When Fuji wanted a commercial that communicated the stereoscopic 3D capabilities of their new Finepix Real 3dw3 camera, they turned to director Tim Stoffel. The new camera takes pictures in stereo and even shoots stereoscopic 720P HD. The basic premise of the spot is that a man shows his friends his New York pictures and they walk around in the scene in “frozen time” or “bullet time” – a technique that was popularized in The Matrix. The water in the scene is also frozen, but when one friend asks if the camera can shoot video too, everything starts to move again.

With the help of VFX supervisor Julian Hermanssen from Visual Distractions, and Frank Griebe at the helm as cinematographer, (known for his work on movies such as Run Lola Run, Perfume and The International), initial pre-production testing with a Swiss-Rig stereo system carrying 2x F23 Sony cameras on a MRMC Milo motion control rig was done in Germany with TKL (a Hamburg-based motion control company). For the actual production, although the scene looks like New York, it was actually all filmed in Sofia Bulgaria at an outside film lot with another Milo.

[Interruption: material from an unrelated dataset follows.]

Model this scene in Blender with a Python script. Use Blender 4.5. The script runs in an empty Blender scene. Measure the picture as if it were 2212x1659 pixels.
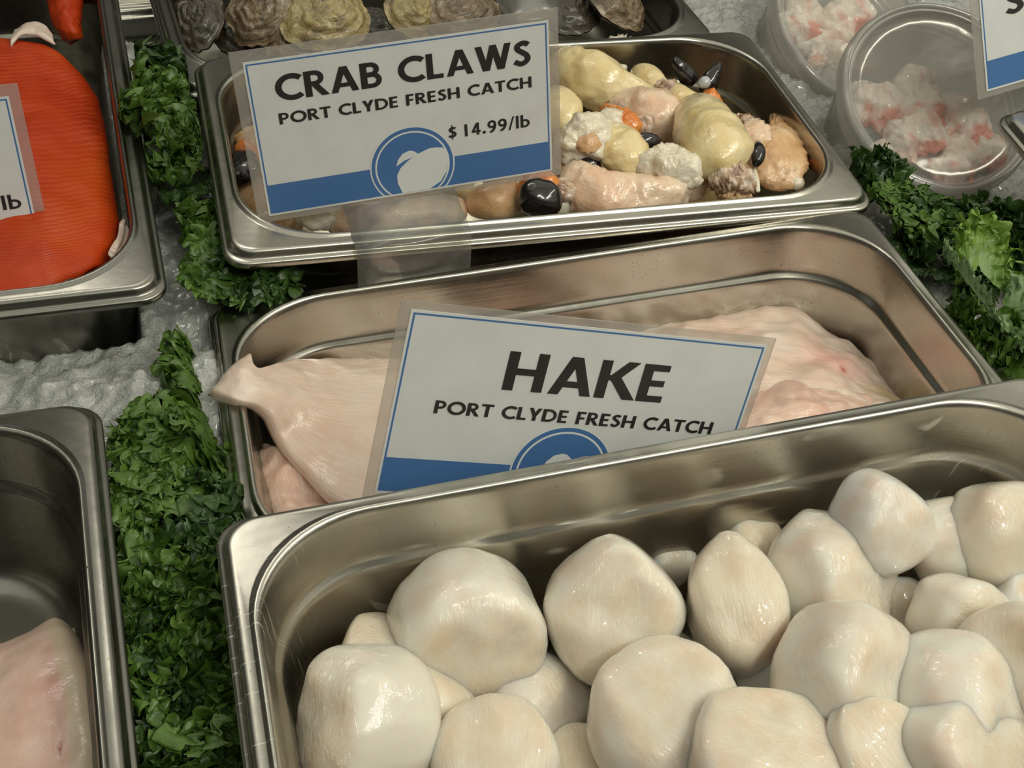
import bpy, bmesh, math, random
import numpy as np
from mathutils import Vector, Matrix, noise

# ------------------------------------------------------------------ camera, world, lights, exposure
SC = bpy.context.scene
COL = SC.collection
FPX, CX, CY = 2800.0, 1106.0, 829.5
CAM = np.array([-0.18591436, -0.55076821, 0.36712586])
RC = np.array([[0.9634171489, -0.2525529603, 0.0896905755],
               [-0.1127366898, -0.6855031654, -0.7192884324],
               [0.2431415963, 0.6828633922, -0.6888974900]])      # rows: camera right, down, forward
cd = bpy.data.cameras.new('camera')
cd.sensor_width = 36.0
cd.lens = 36.0 * FPX / 2212.0
cd.clip_start = 0.01
cam = bpy.data.objects.new('camera', cd)
COL.objects.link(cam)
cam.matrix_world = Matrix(((RC[0][0], -RC[1][0], -RC[2][0], CAM[0]),
                           (RC[0][1], -RC[1][1], -RC[2][1], CAM[1]),
                           (RC[0][2], -RC[1][2], -RC[2][2], CAM[2]), (0, 0, 0, 1)))
SC.camera = cam

w = bpy.data.worlds.new('World')
SC.world = w
w.use_nodes = True
wb = w.node_tree.nodes['Background']
wt = w.node_tree
wtc = wt.nodes.new('ShaderNodeTexCoord')
wdot = wt.nodes.new('ShaderNodeVectorMath')
wdot.operation = 'DOT_PRODUCT'
wdot.inputs[1].default_value = Vector((0.24, -0.05, 0.965)).normalized()
wr = wt.nodes.new('ShaderNodeValToRGB')
we = wr.color_ramp.elements            # dim shop walls below, a brighter ceiling above
for e, (p, c) in zip([we[0], we.new(.3), we.new(.4), we.new(.5), we[-1]],
                     [(0.0, (.049, .049, .041)), (.37, (.064, .064, .052)), (.51, (.15, .148, .122)), (.59, (.36, .352, .29)), (.67, (.73, .72, .61))]):
    e.position = p
    e.color = (*c, 1)
wt.links.new(wtc.outputs['Generated'], wdot.inputs[0])
wt.links.new(wdot.outputs['Value'], wr.inputs[0])
wt.links.new(wr.outputs[0], wb.inputs[0])
wb.inputs[1].default_value = 1.0


def area(name, loc, target, sx, sy, power, color):
    l = bpy.data.lights.new(name, 'AREA')
    l.shape = 'RECTANGLE'
    l.size, l.size_y = sx, sy
    l.energy = power
    l.color = color
    o = bpy.data.objects.new(name, l)
    COL.objects.link(o)
    o.location = loc
    o.rotation_euler = (Vector(target) - Vector(loc)).to_track_quat('-Z', 'Y').to_euler()
    return o


area('warm_case_lamp', (0.34, -0.46, 0.74), (0.06, -0.20, 0.0), 1.0, 0.018, 3.8, (0.98, 0.915, 0.72))
area('rear_flange_fill', (-0.30, 0.55, 0.98), (-0.17, -0.25, 0.0), 0.42, 0.16, 1.25, (1.0, 0.95, 0.84))  # added fill that brightens the scallop pan's flange, not a known lamp
area('cool_ceiling_lamp', (0.40, -1.00, 1.20), (0.05, -0.15, 0.0), 0.9, 0.030, 4.4, (0.89, 0.975, 0.97))

SC.view_settings.view_transform = 'Standard'
SC.view_settings.look = 'None'
SC.view_settings.exposure = 0.0
SC.view_settings.gamma = 1.0
SC.view_settings.use_curve_mapping = False
try:
    SC.cycles.use_denoising = True
    SC.cycles.use_adaptive_sampling = True
    SC.cycles.adaptive_threshold = 0.02
    SC.cycles.max_bounces = 8
    SC.cycles.transparent_max_bounces = 16
    SC.cycles.sample_clamp_indirect = 6.0
except Exception:
    pass

random.seed(7)
PI = math.pi


# ------------------------------------------------------------------ geometry helpers
def at(px, py, z):
    """the point of the pan plane z seen at that place of the photograph"""
    d = RC.T @ np.array([(px - CX) / FPX, (py - CY) / FPX, 1.0])
    s = (z - CAM[2]) / d[2]
    return CAM + s * d


def atm(M, px, py, z):
    """same, for a plane at height z in the frame of a tilted pan"""
    n = np.array(M.to_3x3().col[2])
    p0 = np.array(M @ Vector((0, 0, z)))
    d = RC.T @ np.array([(px - CX) / FPX, (py - CY) / FPX, 1.0])
    s = ((p0 - CAM) @ n) / (d @ n)
    return CAM + s * d


def atdepth(px, py, depth):
    return CAM + depth * (RC.T @ np.array([(px - CX) / FPX, (py - CY) / FPX, 1.0]))


def tag(o, label=None, cat=None, group=None, kind=None):
    if label: o['label'] = label
    if cat: o['category'] = cat
    if group: o['group'] = group
    if kind: o['kind'] = kind
    return o


def empty(name, loc=(0, 0, 0)):
    o = bpy.data.objects.new(name, None)
    o.empty_display_size = 0.01
    COL.objects.link(o)
    o.location = loc
    return o


def mesh_obj(name, verts, faces, mat, parent=None, smooth=True, uv=None, M=None, sharp=None):
    me = bpy.data.meshes.new(name)
    me.from_pydata([tuple(v) for v in verts], [], faces)
    if uv is not None:
        lay = me.uv_layers.new(name='UVMap')
        idx = np.empty(len(me.loops), dtype=np.int32)
        me.loops.foreach_get('vertex_index', idx)
        lay.data.foreach_set('uv', np.asarray(uv, dtype=np.float32)[idx].ravel())
    me.polygons.foreach_set('use_smooth', [smooth] * len(me.polygons))
    me.materials.append(mat)
    me.update()
    if sharp is not None and smooth:
        me.set_sharp_from_angle(angle=math.radians(sharp))
    o = bpy.data.objects.new(name, me)
    COL.objects.link(o)
    if M is not None:
        o.matrix_world = M
    if parent is not None:
        o.parent = parent
        o.matrix_parent_inverse = parent.matrix_basis.inverted()
    return o


def origin_to(o, p):
    """moves a mesh object's origin to p without moving its surface"""
    p = Vector(p)
    o.data.transform(Matrix.Translation(-p))
    o.location = p
    return o


def grid_faces(nu, nv, wrap_u=False, off=0):
    f = []
    for i in range(nu if wrap_u else nu - 1):
        a = off + i * nv
        b = off + ((i + 1) % nu) * nv
        for j in range(nv - 1):
            f.append((a + j, b + j, b + j + 1, a + j + 1))
    return f


def catmull(P, t):
    """P (n,...) control values, t in 0..1 array -> interpolated"""
    P = np.asarray(P, float)
    n = len(P)
    x = np.clip(np.asarray(t) * (n - 1), 0, n - 1 - 1e-9)
    i = x.astype(int)
    f = (x - i).reshape((-1,) + (1,) * (P.ndim - 1))
    ext = np.concatenate([[2 * P[0] - P[1]], P, [2 * P[-1] - P[-2]]])
    a, b, c, d = ext[i], ext[i + 1], ext[i + 2], ext[i + 3]
    return 0.5 * (2 * b + (c - a) * f + (2 * a - 5 * b + 4 * c - d) * f * f + (3 * b - a - 3 * c + d) * f ** 3)


def fbm(p, sc, seed, oct=3):
    v = Vector((p[0] * sc + seed * 7.13, p[1] * sc - seed * 3.7, p[2] * sc + seed * 1.9))
    return noise.fractal(v, 1.0, 2.0, oct, noise_basis='PERLIN_ORIGINAL')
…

Watch the behind the scenes video.

“We wanted to shoot most of the effects in camera, so we had the skater rigged on wires and some objects on rigs,” explained Hermanssen. “To be able to do cleanup work and to allow for combination of takes, (since getting the two children to stand perfectly still is quite difficult), we decided to use motion control. Using motion control also allowed us to do a separate tracking pass with some light stands right in front of the camera. This tracking pass was very important on this shot because it increases your precision in 3D tracking and we had to integrate CGI water right in front of the camera. With this tracking pass we had a very stable solution and easily calculated both cameras precisely from the footage of the two cameras on the stereo rig.”

“We used clean plates for rig removals, split layers of the actors from different takes and since we had a tree and some wind on the set we were able to shoot an extra pass for the tree when the wind was still,” he added. “To time all that with actors, kids and the skater and do it in one take when there was no wind, would have taken a while without motion control.”

“We did the CGI water as a fluid simulation in ‘realflow’ with motion blur along the direction of the fountain, (not because that is realistic in this camera move, but it is how people are used to seeing this kind of image from real life photos, since we wanted the tip to have very clear drops we had a falloff on the motionblur from start to tip),” explained Hermanssen. “In the end we did quite a lot of replacements on the set, scaled one actor (the skater) to 75% size in a camera move for a cinemascope version (requested after the shoot), and also added some CGI water on scenes with real moving water. Without the extra layers shot by the Milo we couldn’t have done it at all.”